* Information supplied *
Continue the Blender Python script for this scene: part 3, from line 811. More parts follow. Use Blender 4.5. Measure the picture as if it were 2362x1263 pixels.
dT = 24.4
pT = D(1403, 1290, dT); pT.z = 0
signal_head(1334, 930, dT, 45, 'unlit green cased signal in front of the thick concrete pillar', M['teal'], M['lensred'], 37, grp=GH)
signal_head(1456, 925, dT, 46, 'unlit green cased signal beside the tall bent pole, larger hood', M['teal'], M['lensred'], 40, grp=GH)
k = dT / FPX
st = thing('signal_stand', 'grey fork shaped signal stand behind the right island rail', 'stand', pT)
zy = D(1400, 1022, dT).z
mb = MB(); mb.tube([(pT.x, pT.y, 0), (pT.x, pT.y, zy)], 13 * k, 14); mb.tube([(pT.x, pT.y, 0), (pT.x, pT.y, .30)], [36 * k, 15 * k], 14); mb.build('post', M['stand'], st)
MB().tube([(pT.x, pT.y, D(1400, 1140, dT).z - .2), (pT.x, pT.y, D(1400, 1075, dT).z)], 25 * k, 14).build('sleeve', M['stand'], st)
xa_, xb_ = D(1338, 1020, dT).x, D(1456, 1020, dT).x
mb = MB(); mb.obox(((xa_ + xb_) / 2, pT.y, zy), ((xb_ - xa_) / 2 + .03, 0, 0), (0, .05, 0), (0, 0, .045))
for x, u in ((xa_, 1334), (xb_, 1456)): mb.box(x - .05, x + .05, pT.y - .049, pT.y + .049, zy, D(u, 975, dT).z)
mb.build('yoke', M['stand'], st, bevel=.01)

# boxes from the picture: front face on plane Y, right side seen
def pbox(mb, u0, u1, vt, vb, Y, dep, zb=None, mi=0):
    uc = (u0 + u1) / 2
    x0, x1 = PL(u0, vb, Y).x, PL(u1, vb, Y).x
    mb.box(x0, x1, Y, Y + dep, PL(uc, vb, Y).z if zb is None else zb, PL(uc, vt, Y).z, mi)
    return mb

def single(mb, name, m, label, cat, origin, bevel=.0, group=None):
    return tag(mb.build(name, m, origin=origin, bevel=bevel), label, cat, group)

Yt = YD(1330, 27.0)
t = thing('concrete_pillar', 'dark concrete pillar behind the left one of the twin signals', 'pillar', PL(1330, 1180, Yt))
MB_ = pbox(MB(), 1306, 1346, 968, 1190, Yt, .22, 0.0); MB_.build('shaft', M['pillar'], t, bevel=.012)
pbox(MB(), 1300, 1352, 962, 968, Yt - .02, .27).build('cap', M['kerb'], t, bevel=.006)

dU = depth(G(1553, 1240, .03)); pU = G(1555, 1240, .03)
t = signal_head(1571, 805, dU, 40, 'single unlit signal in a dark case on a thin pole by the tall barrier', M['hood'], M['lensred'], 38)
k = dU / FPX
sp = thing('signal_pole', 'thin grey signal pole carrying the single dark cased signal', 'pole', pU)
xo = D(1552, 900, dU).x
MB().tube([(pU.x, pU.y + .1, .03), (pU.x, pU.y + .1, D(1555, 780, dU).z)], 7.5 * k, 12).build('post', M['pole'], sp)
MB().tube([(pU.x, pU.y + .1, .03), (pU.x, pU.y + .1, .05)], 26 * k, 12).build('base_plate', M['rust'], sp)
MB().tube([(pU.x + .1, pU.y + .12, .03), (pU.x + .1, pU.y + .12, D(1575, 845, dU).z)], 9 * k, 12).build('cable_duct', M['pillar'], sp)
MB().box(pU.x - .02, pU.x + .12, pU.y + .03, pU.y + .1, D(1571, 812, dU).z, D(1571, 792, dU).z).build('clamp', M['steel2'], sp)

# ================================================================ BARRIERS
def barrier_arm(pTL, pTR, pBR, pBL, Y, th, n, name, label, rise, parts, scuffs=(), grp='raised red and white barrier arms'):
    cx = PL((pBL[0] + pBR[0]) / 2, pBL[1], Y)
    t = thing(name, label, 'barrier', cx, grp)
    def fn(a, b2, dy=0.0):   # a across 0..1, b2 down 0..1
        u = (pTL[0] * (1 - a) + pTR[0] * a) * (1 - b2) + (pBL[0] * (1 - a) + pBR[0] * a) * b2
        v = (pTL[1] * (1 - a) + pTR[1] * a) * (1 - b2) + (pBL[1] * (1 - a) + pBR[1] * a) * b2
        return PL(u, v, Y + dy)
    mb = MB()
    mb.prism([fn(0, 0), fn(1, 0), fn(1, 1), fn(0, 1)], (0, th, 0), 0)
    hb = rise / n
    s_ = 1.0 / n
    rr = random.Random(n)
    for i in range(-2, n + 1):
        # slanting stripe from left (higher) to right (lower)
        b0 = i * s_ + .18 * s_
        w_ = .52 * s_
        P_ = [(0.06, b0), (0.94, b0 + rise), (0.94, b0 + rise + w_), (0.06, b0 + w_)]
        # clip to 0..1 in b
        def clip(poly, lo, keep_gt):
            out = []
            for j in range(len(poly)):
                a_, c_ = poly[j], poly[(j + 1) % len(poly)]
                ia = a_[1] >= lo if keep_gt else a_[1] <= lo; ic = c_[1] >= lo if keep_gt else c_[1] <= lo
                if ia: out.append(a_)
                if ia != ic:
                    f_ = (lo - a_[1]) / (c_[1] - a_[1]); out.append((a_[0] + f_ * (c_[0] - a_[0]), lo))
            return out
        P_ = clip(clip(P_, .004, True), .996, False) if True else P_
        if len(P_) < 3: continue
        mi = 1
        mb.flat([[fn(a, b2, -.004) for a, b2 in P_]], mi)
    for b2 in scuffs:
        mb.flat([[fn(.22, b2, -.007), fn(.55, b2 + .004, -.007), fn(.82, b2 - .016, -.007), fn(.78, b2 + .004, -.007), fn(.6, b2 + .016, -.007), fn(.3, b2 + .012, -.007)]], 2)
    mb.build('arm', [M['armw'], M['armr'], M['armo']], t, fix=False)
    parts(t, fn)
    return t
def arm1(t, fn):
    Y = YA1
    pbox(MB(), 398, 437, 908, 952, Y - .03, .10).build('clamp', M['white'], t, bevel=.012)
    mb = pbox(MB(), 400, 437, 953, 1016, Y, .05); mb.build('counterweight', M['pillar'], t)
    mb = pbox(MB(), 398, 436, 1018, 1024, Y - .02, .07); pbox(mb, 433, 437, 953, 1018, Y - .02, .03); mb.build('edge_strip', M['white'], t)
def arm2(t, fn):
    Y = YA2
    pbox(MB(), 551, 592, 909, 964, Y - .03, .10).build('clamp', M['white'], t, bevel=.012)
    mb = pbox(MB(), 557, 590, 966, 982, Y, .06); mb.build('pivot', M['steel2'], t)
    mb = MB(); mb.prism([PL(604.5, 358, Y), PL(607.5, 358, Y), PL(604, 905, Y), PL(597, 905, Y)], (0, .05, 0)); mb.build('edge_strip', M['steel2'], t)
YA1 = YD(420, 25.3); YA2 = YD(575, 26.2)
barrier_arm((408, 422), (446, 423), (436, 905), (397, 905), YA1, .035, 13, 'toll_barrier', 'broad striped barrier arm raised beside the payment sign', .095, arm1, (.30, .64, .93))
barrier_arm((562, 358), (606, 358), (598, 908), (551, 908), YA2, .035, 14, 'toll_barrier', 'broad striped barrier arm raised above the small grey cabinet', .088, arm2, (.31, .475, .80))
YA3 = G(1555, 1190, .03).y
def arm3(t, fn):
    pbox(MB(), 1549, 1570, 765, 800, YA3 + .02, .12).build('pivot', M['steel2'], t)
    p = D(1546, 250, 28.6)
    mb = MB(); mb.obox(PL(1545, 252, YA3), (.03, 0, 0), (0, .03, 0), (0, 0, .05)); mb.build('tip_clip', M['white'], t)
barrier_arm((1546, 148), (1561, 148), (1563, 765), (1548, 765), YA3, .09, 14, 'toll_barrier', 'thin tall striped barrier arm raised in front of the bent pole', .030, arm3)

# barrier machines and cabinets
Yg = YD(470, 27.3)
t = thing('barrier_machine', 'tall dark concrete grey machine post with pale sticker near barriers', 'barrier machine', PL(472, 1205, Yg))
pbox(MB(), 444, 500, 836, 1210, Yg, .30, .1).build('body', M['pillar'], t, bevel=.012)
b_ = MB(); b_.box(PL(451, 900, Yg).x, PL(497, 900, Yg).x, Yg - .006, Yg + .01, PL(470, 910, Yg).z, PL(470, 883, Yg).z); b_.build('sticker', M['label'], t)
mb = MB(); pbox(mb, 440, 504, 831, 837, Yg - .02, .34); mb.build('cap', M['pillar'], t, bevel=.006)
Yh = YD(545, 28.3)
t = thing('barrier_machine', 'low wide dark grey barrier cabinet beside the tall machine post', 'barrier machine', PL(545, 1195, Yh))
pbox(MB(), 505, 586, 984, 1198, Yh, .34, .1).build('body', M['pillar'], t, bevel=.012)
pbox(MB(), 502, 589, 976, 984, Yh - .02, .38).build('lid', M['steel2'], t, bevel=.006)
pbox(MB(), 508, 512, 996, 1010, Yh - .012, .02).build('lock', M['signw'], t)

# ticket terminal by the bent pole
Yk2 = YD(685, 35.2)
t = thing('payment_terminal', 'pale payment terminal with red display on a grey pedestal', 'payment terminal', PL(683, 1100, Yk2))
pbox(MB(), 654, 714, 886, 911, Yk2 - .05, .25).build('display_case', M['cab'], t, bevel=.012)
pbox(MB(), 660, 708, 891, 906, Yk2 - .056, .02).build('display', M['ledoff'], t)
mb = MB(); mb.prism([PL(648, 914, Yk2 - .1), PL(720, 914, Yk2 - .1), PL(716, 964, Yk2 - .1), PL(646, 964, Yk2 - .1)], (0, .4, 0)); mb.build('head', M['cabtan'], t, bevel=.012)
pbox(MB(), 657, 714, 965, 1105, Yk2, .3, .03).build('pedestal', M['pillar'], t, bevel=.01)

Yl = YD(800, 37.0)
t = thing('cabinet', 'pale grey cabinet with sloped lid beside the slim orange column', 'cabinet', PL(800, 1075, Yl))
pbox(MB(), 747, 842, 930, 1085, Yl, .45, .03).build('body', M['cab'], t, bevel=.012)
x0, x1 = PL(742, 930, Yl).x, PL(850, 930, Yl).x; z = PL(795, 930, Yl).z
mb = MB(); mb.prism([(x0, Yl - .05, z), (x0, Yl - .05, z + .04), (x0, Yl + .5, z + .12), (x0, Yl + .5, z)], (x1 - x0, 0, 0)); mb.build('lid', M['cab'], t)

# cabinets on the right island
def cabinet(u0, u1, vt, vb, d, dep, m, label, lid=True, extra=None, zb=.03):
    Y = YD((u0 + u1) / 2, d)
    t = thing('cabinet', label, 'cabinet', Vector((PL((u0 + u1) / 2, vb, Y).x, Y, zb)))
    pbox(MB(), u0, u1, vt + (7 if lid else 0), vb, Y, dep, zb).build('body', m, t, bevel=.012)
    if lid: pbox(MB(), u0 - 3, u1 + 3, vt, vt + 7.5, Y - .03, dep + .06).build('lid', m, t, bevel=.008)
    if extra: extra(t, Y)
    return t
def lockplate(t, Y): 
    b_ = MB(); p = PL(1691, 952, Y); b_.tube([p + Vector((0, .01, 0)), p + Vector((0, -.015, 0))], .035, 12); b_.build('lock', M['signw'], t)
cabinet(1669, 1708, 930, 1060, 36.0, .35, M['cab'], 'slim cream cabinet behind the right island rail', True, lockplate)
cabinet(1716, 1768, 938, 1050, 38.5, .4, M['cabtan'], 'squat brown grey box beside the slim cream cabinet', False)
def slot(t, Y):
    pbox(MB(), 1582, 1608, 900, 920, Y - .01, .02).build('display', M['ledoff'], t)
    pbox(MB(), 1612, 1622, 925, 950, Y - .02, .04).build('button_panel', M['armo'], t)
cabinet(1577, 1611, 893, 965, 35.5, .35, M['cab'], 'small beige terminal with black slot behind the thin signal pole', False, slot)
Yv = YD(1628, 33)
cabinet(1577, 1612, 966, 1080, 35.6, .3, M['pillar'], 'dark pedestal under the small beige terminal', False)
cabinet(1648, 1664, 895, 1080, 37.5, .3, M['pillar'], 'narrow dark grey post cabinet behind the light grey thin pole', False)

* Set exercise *
Output exactly the leading lines of the data, up to and including the line marked by "pbox(MB(), 1300, 1352, 962, 968, Yt".

* Answer to the exercise *
Continue the Blender Python script for this scene: part 3, from line 811. More parts follow. Use Blender 4.5. Measure the picture as if it were 2362x1263 pixels.
dT = 24.4
pT = D(1403, 1290, dT); pT.z = 0
signal_head(1334, 930, dT, 45, 'unlit green cased signal in front of the thick concrete pillar', M['teal'], M['lensred'], 37, grp=GH)
signal_head(1456, 925, dT, 46, 'unlit green cased signal beside the tall bent pole, larger hood', M['teal'], M['lensred'], 40, grp=GH)
k = dT / FPX
st = thing('signal_stand', 'grey fork shaped signal stand behind the right island rail', 'stand', pT)
zy = D(1400, 1022, dT).z
mb = MB(); mb.tube([(pT.x, pT.y, 0), (pT.x, pT.y, zy)], 13 * k, 14); mb.tube([(pT.x, pT.y, 0), (pT.x, pT.y, .30)], [36 * k, 15 * k], 14); mb.build('post', M['stand'], st)
MB().tube([(pT.x, pT.y, D(1400, 1140, dT).z - .2), (pT.x, pT.y, D(1400, 1075, dT).z)], 25 * k, 14).build('sleeve', M['stand'], st)
xa_, xb_ = D(1338, 1020, dT).x, D(1456, 1020, dT).x
mb = MB(); mb.obox(((xa_ + xb_) / 2, pT.y, zy), ((xb_ - xa_) / 2 + .03, 0, 0), (0, .05, 0), (0, 0, .045))
for x, u in ((xa_, 1334), (xb_, 1456)): mb.box(x - .05, x + .05, pT.y - .049, pT.y + .049, zy, D(u, 975, dT).z)
mb.build('yoke', M['stand'], st, bevel=.01)

# boxes from the picture: front face on plane Y, right side seen
def pbox(mb, u0, u1, vt, vb, Y, dep, zb=None, mi=0):
    uc = (u0 + u1) / 2
    x0, x1 = PL(u0, vb, Y).x, PL(u1, vb, Y).x
    mb.box(x0, x1, Y, Y + dep, PL(uc, vb, Y).z if zb is None else zb, PL(uc, vt, Y).z, mi)
    return mb

def single(mb, name, m, label, cat, origin, bevel=.0, group=None):
    return tag(mb.build(name, m, origin=origin, bevel=bevel), label, cat, group)

Yt = YD(1330, 27.0)
t = thing('concrete_pillar', 'dark concrete pillar behind the left one of the twin signals', 'pillar', PL(1330, 1180, Yt))
MB_ = pbox(MB(), 1306, 1346, 968, 1190, Yt, .22, 0.0); MB_.build('shaft', M['pillar'], t, bevel=.012)
pbox(MB(), 1300, 1352, 962, 968, Yt - .02, .27).build('cap', M['kerb'], t, bevel=.006)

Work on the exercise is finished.